§ YOUR TASK
Repeat every line, exactly, from the very first through the one where "m = strip(MB(), 0, S_END, 3.97, 10.6, 9.0, 9.1);" appears. Add nothing else.

Rows from a 3D scene dataset
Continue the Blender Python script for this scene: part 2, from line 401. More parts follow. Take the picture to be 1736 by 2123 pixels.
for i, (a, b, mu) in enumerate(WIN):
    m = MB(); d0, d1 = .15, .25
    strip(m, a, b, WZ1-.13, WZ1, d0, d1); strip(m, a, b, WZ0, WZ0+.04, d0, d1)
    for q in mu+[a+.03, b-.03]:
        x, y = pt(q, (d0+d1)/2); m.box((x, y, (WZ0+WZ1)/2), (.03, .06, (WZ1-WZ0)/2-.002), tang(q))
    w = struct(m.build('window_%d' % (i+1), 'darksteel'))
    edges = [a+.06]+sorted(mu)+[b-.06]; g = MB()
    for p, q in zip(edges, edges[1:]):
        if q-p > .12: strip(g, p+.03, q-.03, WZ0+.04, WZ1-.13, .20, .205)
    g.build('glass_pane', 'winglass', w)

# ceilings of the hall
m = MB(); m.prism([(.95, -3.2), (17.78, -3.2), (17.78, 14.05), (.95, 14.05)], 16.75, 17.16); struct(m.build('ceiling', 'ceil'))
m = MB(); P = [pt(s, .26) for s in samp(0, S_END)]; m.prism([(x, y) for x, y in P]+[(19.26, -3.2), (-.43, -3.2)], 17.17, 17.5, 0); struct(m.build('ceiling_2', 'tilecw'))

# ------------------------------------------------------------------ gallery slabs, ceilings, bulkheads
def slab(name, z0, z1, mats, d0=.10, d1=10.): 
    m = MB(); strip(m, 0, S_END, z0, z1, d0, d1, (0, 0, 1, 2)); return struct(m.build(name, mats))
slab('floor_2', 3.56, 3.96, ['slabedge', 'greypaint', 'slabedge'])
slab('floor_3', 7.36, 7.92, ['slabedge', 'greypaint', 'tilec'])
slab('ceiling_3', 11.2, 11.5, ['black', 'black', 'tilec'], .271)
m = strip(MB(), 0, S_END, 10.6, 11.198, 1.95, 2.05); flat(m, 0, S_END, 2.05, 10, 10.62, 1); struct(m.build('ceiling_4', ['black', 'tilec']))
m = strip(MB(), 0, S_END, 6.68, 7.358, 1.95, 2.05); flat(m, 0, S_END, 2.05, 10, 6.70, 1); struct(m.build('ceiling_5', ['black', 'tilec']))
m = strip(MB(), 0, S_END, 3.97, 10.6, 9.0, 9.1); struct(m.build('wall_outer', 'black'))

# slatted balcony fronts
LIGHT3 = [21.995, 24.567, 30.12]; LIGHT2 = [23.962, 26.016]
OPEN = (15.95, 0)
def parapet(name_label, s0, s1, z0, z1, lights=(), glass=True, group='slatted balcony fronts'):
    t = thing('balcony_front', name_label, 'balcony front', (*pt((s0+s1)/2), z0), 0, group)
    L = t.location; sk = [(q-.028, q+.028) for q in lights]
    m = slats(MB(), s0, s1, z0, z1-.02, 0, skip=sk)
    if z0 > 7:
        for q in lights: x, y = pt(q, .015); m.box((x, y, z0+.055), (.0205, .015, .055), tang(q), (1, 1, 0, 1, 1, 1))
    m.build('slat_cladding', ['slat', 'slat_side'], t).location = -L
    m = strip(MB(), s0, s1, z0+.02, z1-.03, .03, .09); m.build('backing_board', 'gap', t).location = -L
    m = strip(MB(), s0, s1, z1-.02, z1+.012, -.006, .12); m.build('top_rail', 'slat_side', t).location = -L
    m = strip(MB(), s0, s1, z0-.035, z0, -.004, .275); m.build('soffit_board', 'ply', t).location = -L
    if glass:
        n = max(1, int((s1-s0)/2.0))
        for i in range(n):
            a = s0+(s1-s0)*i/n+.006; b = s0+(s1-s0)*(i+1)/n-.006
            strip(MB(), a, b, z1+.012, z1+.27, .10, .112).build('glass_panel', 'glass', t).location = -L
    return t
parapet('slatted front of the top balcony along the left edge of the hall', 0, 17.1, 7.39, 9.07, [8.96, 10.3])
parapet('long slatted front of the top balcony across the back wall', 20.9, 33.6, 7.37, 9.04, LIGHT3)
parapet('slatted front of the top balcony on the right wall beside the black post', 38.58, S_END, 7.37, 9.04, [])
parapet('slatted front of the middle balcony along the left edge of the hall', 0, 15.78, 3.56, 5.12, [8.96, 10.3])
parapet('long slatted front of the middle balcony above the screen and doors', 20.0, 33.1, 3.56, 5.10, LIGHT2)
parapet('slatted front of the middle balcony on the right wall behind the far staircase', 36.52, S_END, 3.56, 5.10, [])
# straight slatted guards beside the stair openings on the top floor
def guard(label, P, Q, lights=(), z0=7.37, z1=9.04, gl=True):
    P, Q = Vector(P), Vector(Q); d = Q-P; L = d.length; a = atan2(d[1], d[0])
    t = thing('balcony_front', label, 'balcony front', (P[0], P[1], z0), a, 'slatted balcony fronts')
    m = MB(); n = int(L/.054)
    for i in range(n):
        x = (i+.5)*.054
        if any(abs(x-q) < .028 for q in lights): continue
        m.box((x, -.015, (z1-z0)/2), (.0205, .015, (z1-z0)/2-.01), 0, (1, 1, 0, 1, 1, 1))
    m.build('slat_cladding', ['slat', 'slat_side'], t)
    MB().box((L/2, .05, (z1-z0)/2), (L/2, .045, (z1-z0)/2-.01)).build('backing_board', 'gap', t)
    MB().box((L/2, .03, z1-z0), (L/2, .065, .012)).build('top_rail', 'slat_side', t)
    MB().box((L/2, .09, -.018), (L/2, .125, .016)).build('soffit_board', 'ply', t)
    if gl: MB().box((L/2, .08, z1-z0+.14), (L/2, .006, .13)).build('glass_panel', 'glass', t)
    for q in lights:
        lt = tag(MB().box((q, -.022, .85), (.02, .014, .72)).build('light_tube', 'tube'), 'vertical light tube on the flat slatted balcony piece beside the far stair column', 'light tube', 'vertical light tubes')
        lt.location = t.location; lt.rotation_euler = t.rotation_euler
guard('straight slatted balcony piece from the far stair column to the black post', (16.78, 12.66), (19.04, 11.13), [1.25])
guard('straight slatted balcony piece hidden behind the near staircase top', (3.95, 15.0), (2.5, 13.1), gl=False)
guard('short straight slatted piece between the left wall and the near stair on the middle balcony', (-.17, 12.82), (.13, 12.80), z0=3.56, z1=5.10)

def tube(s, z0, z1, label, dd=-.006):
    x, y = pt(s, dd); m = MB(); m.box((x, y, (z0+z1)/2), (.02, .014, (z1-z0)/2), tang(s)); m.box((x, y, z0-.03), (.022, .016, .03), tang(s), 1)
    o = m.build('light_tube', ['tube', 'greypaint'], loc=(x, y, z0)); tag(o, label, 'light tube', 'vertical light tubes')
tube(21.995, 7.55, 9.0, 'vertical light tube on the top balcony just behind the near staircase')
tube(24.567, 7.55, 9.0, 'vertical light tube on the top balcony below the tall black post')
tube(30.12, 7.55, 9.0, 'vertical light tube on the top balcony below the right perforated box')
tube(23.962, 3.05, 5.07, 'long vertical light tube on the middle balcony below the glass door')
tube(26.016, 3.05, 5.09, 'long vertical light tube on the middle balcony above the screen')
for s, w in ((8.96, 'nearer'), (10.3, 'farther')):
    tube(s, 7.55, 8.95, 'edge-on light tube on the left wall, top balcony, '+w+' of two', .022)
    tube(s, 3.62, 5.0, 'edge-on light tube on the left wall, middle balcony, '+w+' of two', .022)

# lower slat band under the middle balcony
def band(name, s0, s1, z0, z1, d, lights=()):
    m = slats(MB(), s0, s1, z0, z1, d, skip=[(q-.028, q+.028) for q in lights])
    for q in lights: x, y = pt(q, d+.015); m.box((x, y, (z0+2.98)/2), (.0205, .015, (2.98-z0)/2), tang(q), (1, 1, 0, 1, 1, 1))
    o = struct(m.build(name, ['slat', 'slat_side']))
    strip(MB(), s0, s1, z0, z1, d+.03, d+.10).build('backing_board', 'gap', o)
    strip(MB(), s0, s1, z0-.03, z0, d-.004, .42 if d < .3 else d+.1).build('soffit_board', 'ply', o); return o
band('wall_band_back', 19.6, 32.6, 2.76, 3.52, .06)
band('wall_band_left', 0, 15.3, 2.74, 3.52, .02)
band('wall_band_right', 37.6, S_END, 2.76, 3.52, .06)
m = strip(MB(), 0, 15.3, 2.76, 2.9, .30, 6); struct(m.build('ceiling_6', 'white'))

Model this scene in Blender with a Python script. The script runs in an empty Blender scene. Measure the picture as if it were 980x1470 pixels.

§ EXERCISE RESPONSE
Continue the Blender Python script for this scene: part 2, from line 401. More parts follow. Take the picture to be 1736 by 2123 pixels.
for i, (a, b, mu) in enumerate(WIN):
    m = MB(); d0, d1 = .15, .25
    strip(m, a, b, WZ1-.13, WZ1, d0, d1); strip(m, a, b, WZ0, WZ0+.04, d0, d1)
    for q in mu+[a+.03, b-.03]:
        x, y = pt(q, (d0+d1)/2); m.box((x, y, (WZ0+WZ1)/2), (.03, .06, (WZ1-WZ0)/2-.002), tang(q))
    w = struct(m.build('window_%d' % (i+1), 'darksteel'))
    edges = [a+.06]+sorted(mu)+[b-.06]; g = MB()
    for p, q in zip(edges, edges[1:]):
        if q-p > .12: strip(g, p+.03, q-.03, WZ0+.04, WZ1-.13, .20, .205)
    g.build('glass_pane', 'winglass', w)

# ceilings of the hall
m = MB(); m.prism([(.95, -3.2), (17.78, -3.2), (17.78, 14.05), (.95, 14.05)], 16.75, 17.16); struct(m.build('ceiling', 'ceil'))
m = MB(); P = [pt(s, .26) for s in samp(0, S_END)]; m.prism([(x, y) for x, y in P]+[(19.26, -3.2), (-.43, -3.2)], 17.17, 17.5, 0); struct(m.build('ceiling_2', 'tilecw'))

# ------------------------------------------------------------------ gallery slabs, ceilings, bulkheads
def slab(name, z0, z1, mats, d0=.10, d1=10.): 
    m = MB(); strip(m, 0, S_END, z0, z1, d0, d1, (0, 0, 1, 2)); return struct(m.build(name, mats))
slab('floor_2', 3.56, 3.96, ['slabedge', 'greypaint', 'slabedge'])
slab('floor_3', 7.36, 7.92, ['slabedge', 'greypaint', 'tilec'])
slab('ceiling_3', 11.2, 11.5, ['black', 'black', 'tilec'], .271)
m = strip(MB(), 0, S_END, 10.6, 11.198, 1.95, 2.05); flat(m, 0, S_END, 2.05, 10, 10.62, 1); struct(m.build('ceiling_4', ['black', 'tilec']))
m = strip(MB(), 0, S_END, 6.68, 7.358, 1.95, 2.05); flat(m, 0, S_END, 2.05, 10, 6.70, 1); struct(m.build('ceiling_5', ['black', 'tilec']))
m = strip(MB(), 0, S_END, 3.97, 10.6, 9.0, 9.1); struct(m.build('wall_outer', 'black'))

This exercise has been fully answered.